How bad is this problem at DC? Let's put it this way: My
last post was a
Friday Night Fights entry featuring
Planetary's Jakita Wagner. What you don't know is that my entry's original title when I started composing it on Tuesday was "PLEASE Tell Me This Woman's In The New DCU!". After reading Red Hood and Catwoman, however, I changed the title to "Vehicular Assault". Why? Because after reading those two comics, I'm honestly not sure I
WANT Jakita in the new DCU if that's how she could be treated. I shudder to think who DC might assign to handle that character
besides Warren Ellis and John Cassaday, and how badly she might be treated as a result. I'm
that shell-shocked.
And I'M a straight white male, folks. And a longtime superhero comics fan to boot.
Re-read the tail end of Laura Hudson's post to see how drained she was. And she is also a longtime superhero comics fan.

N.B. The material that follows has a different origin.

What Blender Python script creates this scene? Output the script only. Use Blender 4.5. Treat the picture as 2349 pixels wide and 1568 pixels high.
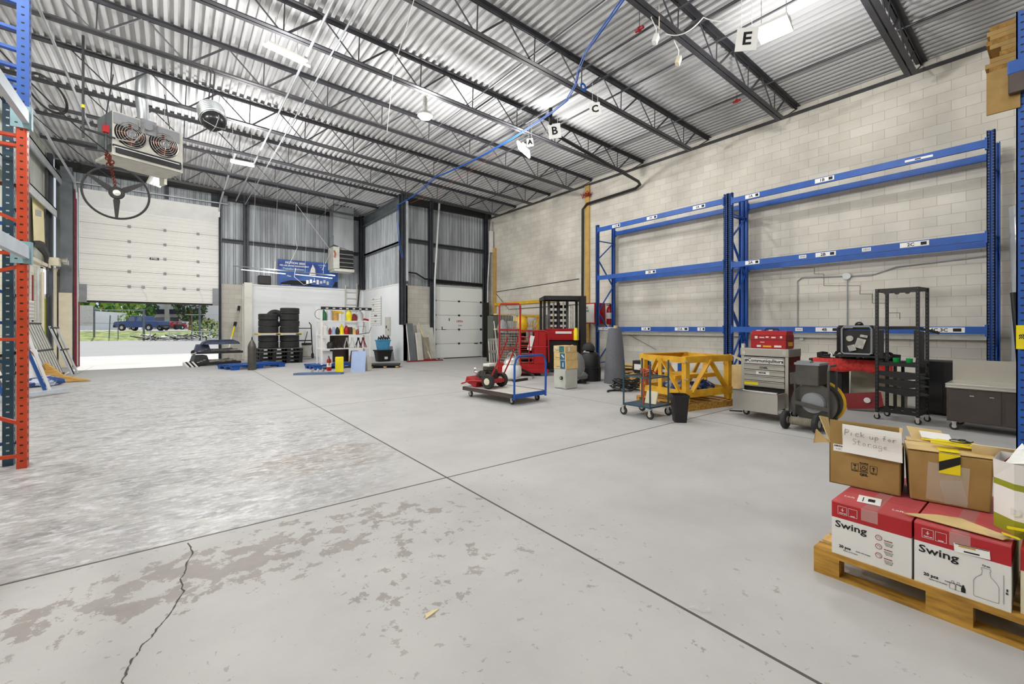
import bpy, math, random
from mathutils import Matrix, Vector, Euler
for o in list(bpy.data.objects): bpy.data.objects.remove(o)
random.seed(7)
SC = bpy.context.scene; COL = SC.collection
PI = math.pi
# ---------------- camera ----------------
FPX = 994.0; HC = 1.4; YAW = math.atan2(.6143, .7891)
cam = bpy.data.cameras.new('camera'); cam.lens = 36*FPX/2349; cam.sensor_width = 36; cam.clip_end = 600; cam.clip_start = .05
cam.shift_y = -34/2349
co = bpy.data.objects.new('camera', cam); COL.objects.link(co)
co.location = (0, 0, HC); co.rotation_euler = (PI/2, 0, -YAW); SC.camera = co
# ---------------- sky, sun, exposure ----------------
W = bpy.data.worlds.new('world'); SC.world = W; W.use_nodes = True
bg = W.node_tree.nodes['Background']; bg.inputs[0].default_value = (.80, .88, 1, 1); bg.inputs[1].default_value = .85
sun = bpy.data.lights.new('sun', 'SUN'); sun.energy = 3.6; sun.angle = .012; sun.color = (1, .96, .9)
so = bpy.data.objects.new('sun', sun); COL.objects.link(so)
so.rotation_euler = Vector((.04, -1, -1.06)).to_track_quat('-Z', 'Y').to_euler()
vs = SC.view_settings; vs.view_transform = 'Standard'; vs.look = 'None'; vs.gamma = 1; vs.exposure = -.06; vs.use_curve_mapping = False
LAMP_W = 165

# ---------------- helpers ----------------
S_, C_ = .6143, .7891
def ray(u, v):
    r = (u-1174.5)/FPX
    return (S_+C_*r, C_-S_*r, (750-v)/FPX)
def F(u, v, z=0):                      # point of the level z seen at a pixel of the photo
    d = ray(u, v); t = (z-HC)/d[2]; return (d[0]*t, d[1]*t)
def PX(u, v, X):                       # (y, z) on the plane x = X
    d = ray(u, v); t = X/d[0]; return (d[1]*t, HC+d[2]*t)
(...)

Now imagine an African-American female wanting to read about
Voodoo, the sole black heroine in the new DCU with her own solo book. Imagine her enthusiastically going to check out this heroine's adventures....
....and seeing her in
"powerful and heroic" poses like
THIS.
Or THIS.
Or
THIS.
If this woman is not a longtime reader, chances are she'll not only shun Voodoo, but shun the rest of DC's superhero books as well. And maybe superhero comics or even comics in general. Including even positive female books like the new Wonder Woman, Batwoman, and Birds of Prey.
Because that's how first impressions work. DC apparently thinks that bad press helps them just as much as good press, but that couldn't be further from the truth. Positive first impressions attract. Negative first impressions repel. And negative impressions are far more powerful than positive ones. That's just a fact of life.
Look no further than the images I've shown you in this very post. Which ones do you think will resonate most strongly in your mind? Especially if you're a female reader?
Books like Red Hood#1 and Catwoman#1 are like a sign that says different things depending on who's viewing it. To douchey males, the sign reads "WELCOME (WINK, WINK)". To longtime fans of those characters (like myself), the sign reads "FUCK YOU". And to women and girls, the sign reads "KEEP OUT".
The DC reboot was the company's "Hail Mary" pass to attract new readers because the existing readership wasn't enough to sustain them.
Actively driving away more than half of that potential audience? That's just bad business!